Then came the Second Vatican Council. Frank was invited to assist at the Council as a Lay Observer. He rejoiced at the approval of the magnificent dogmatic constitution on the Church, Lumen Gentium, which emphasised not only the Mystical Body but the pilgrim Church, the People of God moving forward in time.

The Legion already had a sense of the dynamic pilgrimage and mission of the Church, so the Council only deepened and focused what was already there. With a keen Irish missionary zeal, Frank had promoted the rapid growth of the Legion in many developing countries where the Council has been interpreted in a positive way, that is, in continuity with the past, not as a break with the past. This hermeneutic of continuity is promoted strongly by Pope Benedict XVI.

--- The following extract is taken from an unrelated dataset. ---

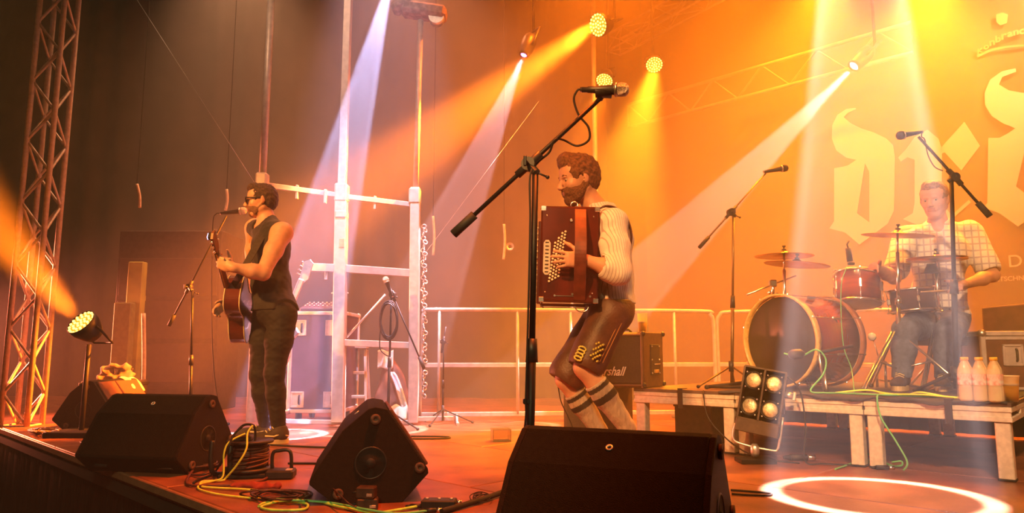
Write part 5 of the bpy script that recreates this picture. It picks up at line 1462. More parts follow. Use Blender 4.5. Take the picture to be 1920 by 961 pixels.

However there was one central truth of the Second Vatican Council that Frank Duff had anticipated many years before - the universal call to holiness. Let us never forget that his first little publication was entitled Can we be Saints? That booklet was written four years before he founded the Legion of Mary. The title Can we be Saints? puts the universal call to holiness in a nutshell. Like the founder of Opus Dei, St Josemaria Escriva, Frank insisted that holiness was for everyone, not just for clergy and religious.

In this perspective, we understand why Frank Duff was a man of prayer, who devoted four hours each day to personal prayer. He thus understood only too well the need for spiritual discipline in Christian life. Hence he was able to expect much of others and inspire others to become truly spiritual Legionaries, soldiers of the Kingdom of Jesus Christ, enrolled in the army of Mary. He chose the vivid symbolism of the army of imperial Rome, and spiritualised it, so that it became the army of the new Rome, the city no longer of emperors but of the Popes, successors of Peter the Fisherman of Galilee.

I wish therefore to recall all Legionaries to what Frank Duff always required, an obedient and joyful commitment to serve the Supreme Pontiff, Pope Benedict XVI. This service surely begins by learning in the Holy Father’s school of divine wisdom, by studying his penetrating encyclicals on love and hope, by learning from his crystal clear allocutions at the Wednesday audiences on the Fathers of the Church, by being open to that New Liturgical Movement he promotes, that is, a rediscovery of beauty in worship, of reverence, mystery and the holy traditions of our Roman Rite. All this enriches us and equips us to be effective agents of the great movement launched by the Servant of God, Pope John Paul II, the New Evangelization. The Legion can play a key role in that work of mission among our people and among the drifting unchurched masses in our own secularised “post-modern” society.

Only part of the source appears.